Тон был задан. Вскоре многие именно так и настроят свои лиры. Да и сразу же после сталинской речи появилась высокопарная и, как всегда, витиеватая статья Леонида Леонова, завершавшаяся патетическим возгласом: "Хлестни по коням, возница!" (Что из того, что "кони" и так тянули из последних сил…)
Вскоре в книгах объявятся герои-чудотворцы, в два счета добивающиеся неслыханных успехов, вроде "кавалера Золотой Звезды" из одноименного романа С. П. Бабаевского (вышел в 1948-м) или Воропаева, героя романа П. А. Павленко "Счастье" (1947).
Ан тут - вслед за "Домом у дороги" - появляется книга, разительно иная по всей своей тональности, где реальное положение дел изображено во всей жестокой правде.
Освобожденные из немецкой неволи и возвращающиеся домой люди, по горестным словам автора, "бредут к обгорелым трубам, к пепелищам, к незажитому горю, которого многие из них еще целиком и не представляют себе, какое оно там ждет их".
Или вот переживший войну в родной деревне старик: "Он сидел возле избушки, срубленной из бревен, на которых еще видна была окопная глина (курсив мой. - А. Т-в)". Какого же труда стоило ему это "строительство"?! И при всей безунывности и чудаковатой обаятельности этого "мирового деда" (как определил его проезжий шофер) до чего же он обездолен, на что ни глянь:
"На нем были солдатский ватник и штаны из маскировочной материи с зелено-желтыми разводами. Он сосал трубку, чашечка которой представляла собой срез патрона от крупнокалиберного пулемета". Красноречивейшие "фактики"!
В очерке "В родных местах" Твардовский писал о своей поездке на Смоленщину осенью сорок шестого года:
"…Впечатление разоренности, бедности, голого человеческого горя, оставленного немцами на этом подворье, почти без всяких помех наполнило душу. Оно было тем сильнее и собраннее, что теперь уже были видны первые признаки возрождения жестоко и дико поломанной и потоптанной жизни.

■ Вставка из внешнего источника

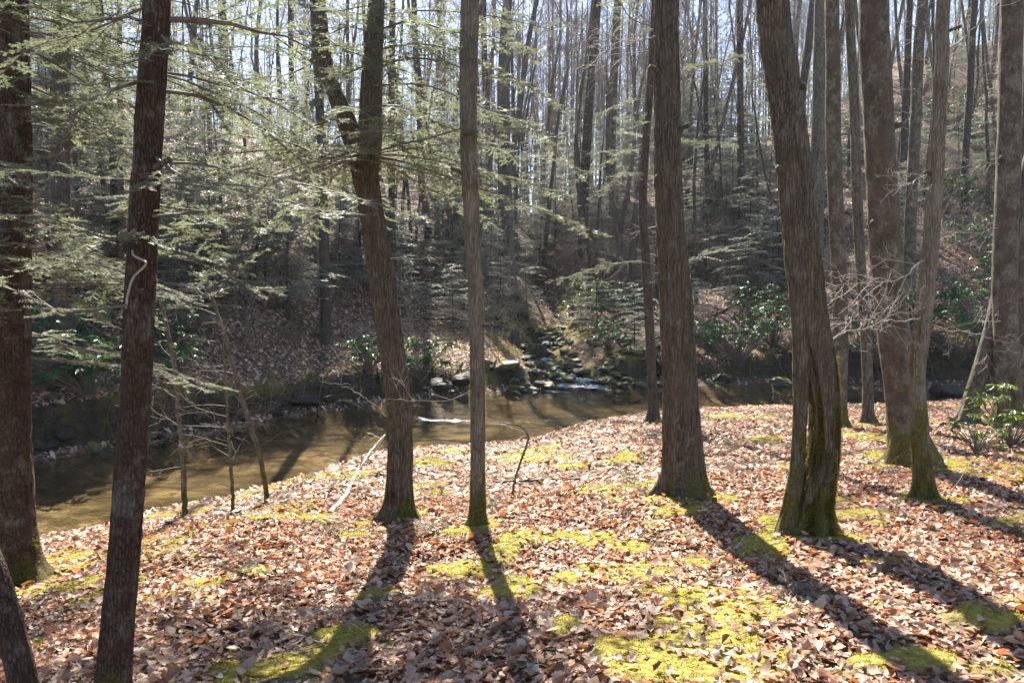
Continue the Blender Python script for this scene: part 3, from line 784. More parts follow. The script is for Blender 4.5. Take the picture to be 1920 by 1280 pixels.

Они, эти признаки, еще как те жидкие деревца, что посажены на могилах, только-только принялись и еще не могут скрыть своей тенью осевших от дождей, потрескавшихся от ветра бугров.
Перед глазами у меня пустынное, неровное поле, где пепелища бывших строений обозначены зарослями бурьяна, дедовника и крапивы, обвалившимися ямами погребов и еще приметными щелями, в которых загорьевцы укрывались от немецкой авиации.
На этом поле десяток избенок под соломенными, толстыми, необлегшимися крышами с торчащими в сторону будущих сеней концами решетника… Я не знаю строения печальнее и непригляднее избы без сеней в открытом поле".